*TASK TO COMPLETE*: Retype the data exactly, from its first line to the line containing "obj('logo_mark', bm, 'logo', gc, False)['label']", including both, and skip any picture.

*MATERIAL*:
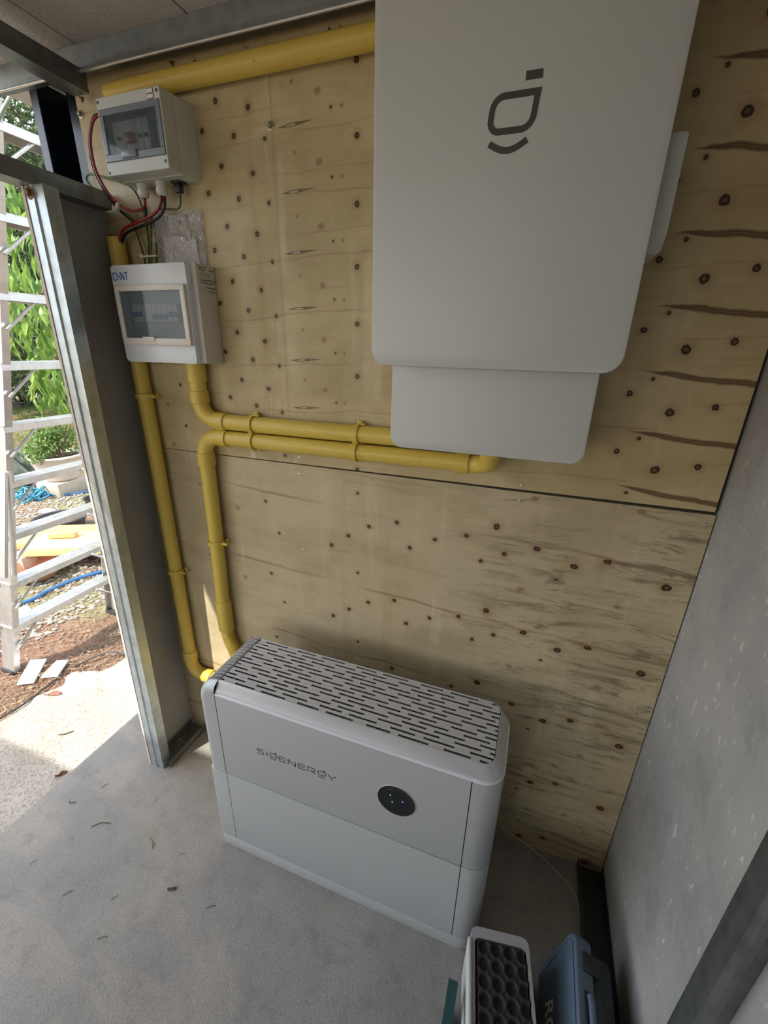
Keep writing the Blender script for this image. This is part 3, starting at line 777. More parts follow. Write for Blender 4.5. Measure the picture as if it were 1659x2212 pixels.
# logo on the cover (italic g with bar and smile)
G3 = lambda u, v, h: Vector((-.099 + u, -.220 - h, 1.868 + v))
bm = bmesh.new()
W2, Hh = .031, .021; r = .015
def tilt(p): return (p[0] + p[1] * .10, p[1] + p[0] * 0.0)
lp = [(W2, Hh), (-W2 + r, Hh)] + [(-W2 + r - r * math.sin(a), Hh - r + r * math.cos(a)) for a in [k * PI / 16 for k in range(1, 9)]] \
   + [(-W2 + r - r * math.cos(a), -Hh + r - r * math.sin(a)) for a in [k * PI / 16 for k in range(0, 9)]] \
   + [(W2 - r + r * math.sin(a), -Hh + r - r * math.cos(a)) for a in [k * PI / 16 for k in range(0, 9)]]
ribbon(bm, [tilt(p) for p in lp], .0085, G3, True)
ribbon(bm, [(-.031 + .056 * k / 12, -.0345 - .0105 * math.sin(PI * k / 12)) for k in range(13)], .0085, G3)
ribbon(bm, [(.0135, .0405), (.037, .0405)], .0105, G3)
obj('logo_mark', bm, 'logo', gc, False)['label'] = 'dark grey logo mark'

# ------------------------------------------------------------------ conduits
YC = -.026; RC = .0225
def coupling(bm, a, b, r): add_tube(bm, [a, (Vector(a) * .98 + Vector(b) * .02), (Vector(a) * .02 + Vector(b) * .98), b], r, 28, rs=[r * .96, r, r, r * .96])
def arc3(c, r, e1, e2, a0, a1, n=12):
    return [Vector(c) + Vector(e1) * r * math.cos(a0 + (a1 - a0) * k / n) + Vector(e2) * r * math.sin(a0 + (a1 - a0) * k / n) for k in range(n + 1)]
def open_pipe(bm, pts, r, seg=28):
    add_tube(bm, pts, r, seg, cap=False); add_tube(bm, pts, r * .88, seg, cap=False)
    return bm
# thick top run
c1 = thing('yellow_conduit', 'topmost yellow conduit running level just below the ceiling track', 'pipe', (-1.1, 0, 2.06))
bm = bmesh.new(); open_pipe(bm, [(-1.085, -.0225, 2.096), (-.6, -.0225, 2.096), (-.2, -.0225, 2.096), (.06, -.0225, 2.096)], .0205); obj('pipe', bm, 'yellow', c1)
# left vertical run from the open end down to the battery
c2 = thing('yellow_conduit', 'leftmost upright yellow conduit, open at the top, ending in an elbow at the battery', 'pipe', (-1.15, 0, .3))
bm = bmesh.new(); open_pipe(bm, [(-1.143, YC, 1.80), (-1.136, YC, 1.2), (-1.136, YC, .8), (-1.139, YC, .415)], .0215); obj('pipe', bm, 'yellow', c2)
bm = bmesh.new(); coupling(bm, (-1.139, YC, .435), (-1.139, YC, .392), .0258); obj('socket', bm, 'yellow', c2)
bm = bmesh.new()
add_tube(bm, [(-1.139, YC, .40)] + arc3((-1.087, YC, .385), .052, (-1, 0, 0), (0, 0, -1), 0, PI / 2) + [(-1.07, YC, .333)], .0225, 28); obj('elbow', bm, 'yellow', c2)
bm = bmesh.new(); coupling(bm, (-1.080, YC, .333), (-1.045, YC, .333), .0258); obj('socket', bm, 'yellow', c2)
bm = bmesh.new(); add_tube(bm, catmull([(-1.05, YC, .333), (-.93, YC - .01, .333), (-.83, -.10, .333), (-.775, -.15, .333)]), .0205, 24); obj('pipe', bm, 'yellow', c2)
# from the lower box down, elbow, level run into the cabinet
zA, zB = 1.328, 1.281
c3 = thing('yellow_conduit', 'upper of the two level yellow conduits, dropping from the lower breaker box', 'pipe', (-.93, 0, 1.3))
bm = bmesh.new(); add_tube(bm, [(-.928, -.028, 1.487), (-.928, -.027, 1.43), (-.930, YC, 1.40)], RC, 28); obj('pipe', bm, 'yellow', c3)
bm = bmesh.new(); coupling(bm, (-.928, -.028, 1.486), (-.928, -.027, 1.437), .0262); obj('socket', bm, 'yellow', c3)
bm = bmesh.new(); coupling(bm, (-.929, -.027, 1.412), (-.929, YC, 1.378), .0268); obj('socket', bm, 'yellow', c3)
bm = bmesh.new(); add_tube(bm, [(-.929, YC, 1.385)] + arc3((-.873, YC, zA + .056), .056, (-1, 0, 0), (0, 0, -1), 0, PI / 2) + [(-.862, YC, zA)], .0232, 28); obj('elbow', bm, 'yellow', c3)
bm = bmesh.new(); coupling(bm, (-.878, YC, zA), (-.842, YC, zA), .0262); obj('socket', bm, 'yellow', c3)
bm = bmesh.new(); add_tube(bm, [(-.85, YC, zA), (-.5, YC, zA), (-.18, YC, zA + .002), (-.15, YC, zA + .004)], .0222, 28); obj('pipe', bm, 'yellow', c3)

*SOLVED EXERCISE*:
Keep writing the Blender script for this image. This is part 3, starting at line 777. More parts follow. Write for Blender 4.5. Measure the picture as if it were 1659x2212 pixels.
# logo on the cover (italic g with bar and smile)
G3 = lambda u, v, h: Vector((-.099 + u, -.220 - h, 1.868 + v))
bm = bmesh.new()
W2, Hh = .031, .021; r = .015
def tilt(p): return (p[0] + p[1] * .10, p[1] + p[0] * 0.0)
lp = [(W2, Hh), (-W2 + r, Hh)] + [(-W2 + r - r * math.sin(a), Hh - r + r * math.cos(a)) for a in [k * PI / 16 for k in range(1, 9)]] \
   + [(-W2 + r - r * math.cos(a), -Hh + r - r * math.sin(a)) for a in [k * PI / 16 for k in range(0, 9)]] \
   + [(W2 - r + r * math.sin(a), -Hh + r - r * math.cos(a)) for a in [k * PI / 16 for k in range(0, 9)]]
ribbon(bm, [tilt(p) for p in lp], .0085, G3, True)
ribbon(bm, [(-.031 + .056 * k / 12, -.0345 - .0105 * math.sin(PI * k / 12)) for k in range(13)], .0085, G3)
ribbon(bm, [(.0135, .0405), (.037, .0405)], .0105, G3)
obj('logo_mark', bm, 'logo', gc, False)['label'] = 'dark grey logo mark'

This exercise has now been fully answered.